YOUR TASK
Retype the listing below line for line, but only from the line with "Build this scene" down to the line with "R = math.radians", inclusive. Pictures stay out.

——

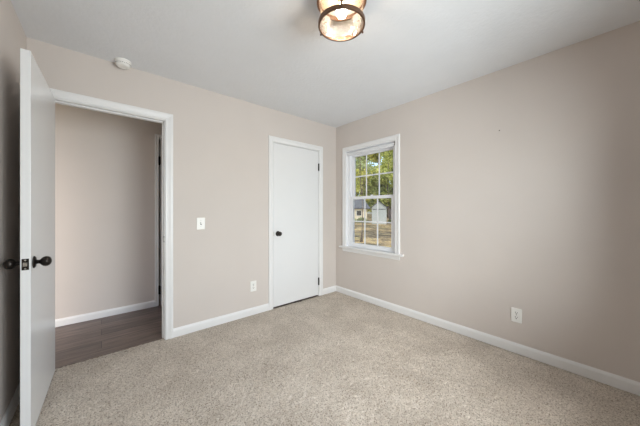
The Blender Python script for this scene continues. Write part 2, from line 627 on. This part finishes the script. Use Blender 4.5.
# ---- closed closet door
dc = empty('door_2', (CLO[0], YB, 0))
tag(dc, 'flat white closed closet door with a bronze knob left of the corner', 'door', kind='structure')
CW = CLO[1] - CLO[0]
bm = bmesh.new()
box(bm, (0.003, 0.003, 0.015), (CW - 0.004, 0.038, CLO[2] - 0.004))
obj('panel', bm, M['door'], dc, bevel=0.002)
knob(dc, (0.066, 0.003, 0.915), 'Y', -1, label='dark bronze egg shaped knob')
for hz in (0.205, 1.81):
    hinge_mesh(dc, CW - 0.001, -0.005, hz, h=0.098, r=0.0085, leaf=(CW - 0.010, CW + 0.008, -0.004, 0.004))
bm = bmesh.new()
box(bm, (-0.002, 0.0005, 0.888), (0.0045, 0.0045, 0.944))
obj('latch_plate', bm, M['latch'], dc)

# ---- hallway door, open towards us, seen at a very flat angle
dh = empty('door_3', (HDO[0] + 0.004, YH - 0.012, 0), math.radians(-90))
tag(dh, 'narrow slice of a white door standing open in the hallway', 'door', kind='structure')
bm = bmesh.new()
box(bm, (0.004, 0.010, 0.008), (0.66, 0.045, HDO[2] - 0.006))
obj('panel', bm, M['door'], dh, bevel=0.002)
for hz in (0.20, 1.83):
    hinge_mesh(dh, -0.006, -0.004, hz, h=0.10, r=0.009, leaf=(-0.004, 0.030, 0.004, 0.011))

# ------------------------------------------------------------------ bedroom window
W1 = empty('window_1', (XR, (WY0 + WY1) / 2, WZ0))
tag(W1, 'white double hung window with grilles looking out on the yard', 'window', kind='structure')


def wloc(bm):
    bmesh.ops.translate(bm, verts=bm.verts, vec=(-XR, -(WY0 + WY1) / 2, -WZ0))
    return bm


bm = bmesh.new()        # jamb lining
box(bm, (XR, WY0 - 0.012, WZ0 - 0.03), (XR + EXT, WY0, WZ1 + 0.012))
box(bm, (XR, WY1, WZ0 - 0.03), (XR + EXT, WY1 + 0.012, WZ1 + 0.012))
box(bm, (XR, WY0, WZ1), (XR + EXT, WY1, WZ1 + 0.012))
box(bm, (XR, WY0, WZ0 - 0.03), (XR + EXT + 0.03, WY1, WZ0))
obj('window_frame', wloc(bm), M['vinyl'], W1, bevel=0.001)
bm = bmesh.new()        # tracks / stops the sashes run in
for a, b in ((WY0, WY0 + 0.036), (WY1 - 0.036, WY1)):
    box(bm, (XR + 0.030, a, WZ0), (XR + 0.042, b, WZ1 - 0.012))
    box(bm, (XR + 0.042, a if a == WY0 else b - 0.026, WZ0), (XR + 0.135, a + 0.026 if a == WY0 else b, WZ1 - 0.012))
    box(bm, (XR + 0.120, a, WZ0), (XR + 0.135, b, WZ1 - 0.012))
box(bm, (XR + 0.030, WY0, WZ1 - 0.045), (XR + 0.135, WY1, WZ1))
obj('sash_track', wloc(bm), M['vinyl'], W1, bevel=0.002)


def sash(z0, z1, d, stile, rail_lo, rail_hi, th=0.028, label=None):
    ya, yb = WY0 + 0.030, WY1 - 0.027
    bm = bmesh.new()
    x0, x1 = XR + d, XR + d + th
    box(bm, (x0, ya, z0), (x1, ya + stile, z1))
    box(bm, (x0, yb - stile, z0), (x1, yb, z1))
    box(bm, (x0, ya + stile, z0), (x1, yb - stile, z0 + rail_lo))
    box(bm, (x0, ya + stile, z1 - rail_hi), (x1, yb - stile, z1))
    s = obj('sash', wloc(bm), M['vinyl'], W1, bevel=0.003)
    g0, g1, h0, h1 = ya + stile, yb - stile, z0 + rail_lo, z1 - rail_hi
    xm = (x0 + x1) / 2
    bm = bmesh.new()
    box(bm, (xm - 0.0025, g0 - 0.004, h0 - 0.004), (xm + 0.0025, g1 + 0.004, h1 + 0.004))
    obj('pane', wloc(bm), M['glass'], s)
    bm = bmesh.new()
    mw = 0.0085
    for k in (1, 2):
        yy = g0 + (g1 - g0) * k / 3
        box(bm, (xm - 0.009, yy - mw, h0), (xm - 0.003, yy + mw, h1))
    zz = (h0 + h1) / 2
    box(bm, (xm - 0.0095, g0, zz - mw), (xm - 0.0035, g1, zz + mw))
    obj('grille', wloc(bm), M['vinyl'], s)
    return s


sash(WZ0 + 0.002, 1.398, 0.048, 0.055, 0.052, 0.040)
up = sash(1.362, WZ1 - 0.030, 0.084, 0.053, 0.036, 0.046)
bm = bmesh.new()       # sash lock on the meeting rail
lathe(bm, [(0.0, 0), (0.016, 0), (0.016, 0.006), (0.008, 0.009), (0.008, 0.014), (0, 0.015)], 20, 'Z', (XR + 0.068, 2.13, 1.398))
box(bm, (XR + 0.058, 2.10, 1.407), (XR + 0.066, 2.14, 1.413))
obj('sash_lock', wloc(bm), M['vinyl'], W1)
bm = bmesh.new()       # casing on three sides
r = 0.004
casing(bm, [(WY0 - r, WZ0), (WY0 - r, WZ1 + r), (WY1 + r, WZ1 + r), (WY1 + r, WZ0)], XR, 'x', -1)
obj('casing', wloc(bm), M['trim'], W1)
bm = bmesh.new()
box(bm, (XR - 0.046, WY0 - 0.120, WZ0 - 0.022), (XR + 0.030, WY1 + 0.112, WZ0 + 0.001))
obj('window_sill', wloc(bm), M['trim'], W1, bevel=0.005, seg=3)
bm = bmesh.new()
casing(bm, [(WY0 - 0.067, WZ0 - 0.022), (WY1 + 0.067, WZ0 - 0.022)][::-1], XR, 'x', -1,
       prof=[(0, 0), (0, 0.012), (0.012, 0.016), (0.030, 0.014), (0.044, 0.009), (0.052, 0.006), (0.052, 0)])
obj('apron', wloc(bm), M['trim'], W1)

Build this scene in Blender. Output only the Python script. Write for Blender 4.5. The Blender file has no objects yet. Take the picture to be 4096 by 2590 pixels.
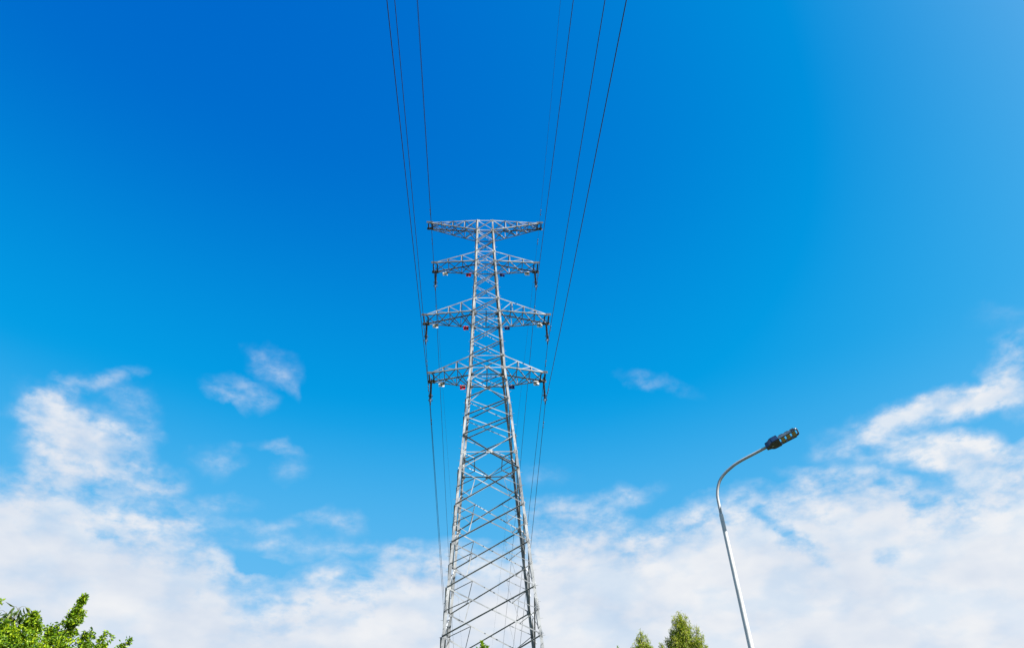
import bpy, bmesh, math, random
from mathutils import Vector, Matrix
sc = bpy.context.scene
COL = sc.collection
R = math.radians

# ------------------------------------------------------------------ camera
cam = bpy.data.cameras.new('camera')
cam.sensor_width = 36.0
cam.lens = 2889.08 / 4096 * 36
cam.clip_start, cam.clip_end = 0.1, 20000
co = bpy.data.objects.new('camera', cam)
COL.objects.link(co)
PITCH, ROLL = 0.669916811, -0.0434427254
F = Vector((0, math.cos(PITCH), math.sin(PITCH)))
U0 = Vector((0, -math.sin(PITCH), math.cos(PITCH)))
RX = Vector((1, 0, 0)) * math.cos(ROLL) + U0 * math.sin(ROLL)
UP = U0 * math.cos(ROLL) - Vector((1, 0, 0)) * math.sin(ROLL)
m3 = Matrix((RX, UP, -F)).transposed()
CAM_H = 1.6
co.matrix_world = Matrix.Translation((0, 0, CAM_H)) @ m3.to_4x4()
sc.camera = co

# ------------------------------------------------------------------ sun, exposure
EXPO = 1.6
SUN_AZ, SUN_EL = R(120), R(42)
sv = Vector((math.sin(SUN_AZ) * math.cos(SUN_EL), math.cos(SUN_AZ) * math.cos(SUN_EL), math.sin(SUN_EL)))
sl = bpy.data.lights.new('sun', 'SUN')
sl.energy, sl.angle, sl.color = 5.0, R(0.53), (1.0, 0.95, 0.88)
so = bpy.data.objects.new('sun', sl)
COL.objects.link(so)
so.location = sv * 100
so.rotation_euler = (-sv).to_track_quat('-Z', 'Y').to_euler()
sc.view_settings.view_transform = 'Standard'
sc.view_settings.look = 'None'
sc.view_settings.exposure = EXPO
sc.view_settings.gamma = 1.0
sc.cycles.pixel_filter_type = 'BLACKMAN_HARRIS'
sc.cycles.filter_width = 1.5
sc.cycles.max_bounces = 6

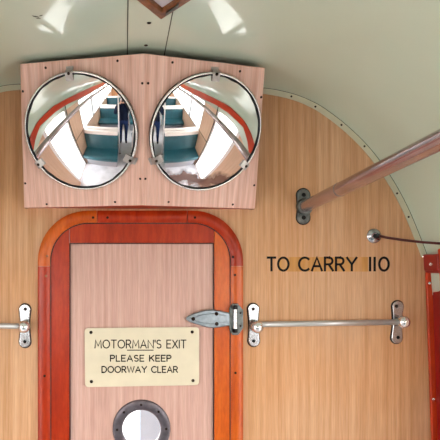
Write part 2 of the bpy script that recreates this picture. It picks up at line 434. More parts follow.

——

WRITTEN RESPONSE
Build this scene in Blender. Output only the Python script. Write for Blender 4.5. The Blender file has no objects yet. Take the picture to be 4096 by 2590 pixels.
import bpy, bmesh, math, random
from mathutils import Vector, Matrix
sc = bpy.context.scene
COL = sc.collection
R = math.radians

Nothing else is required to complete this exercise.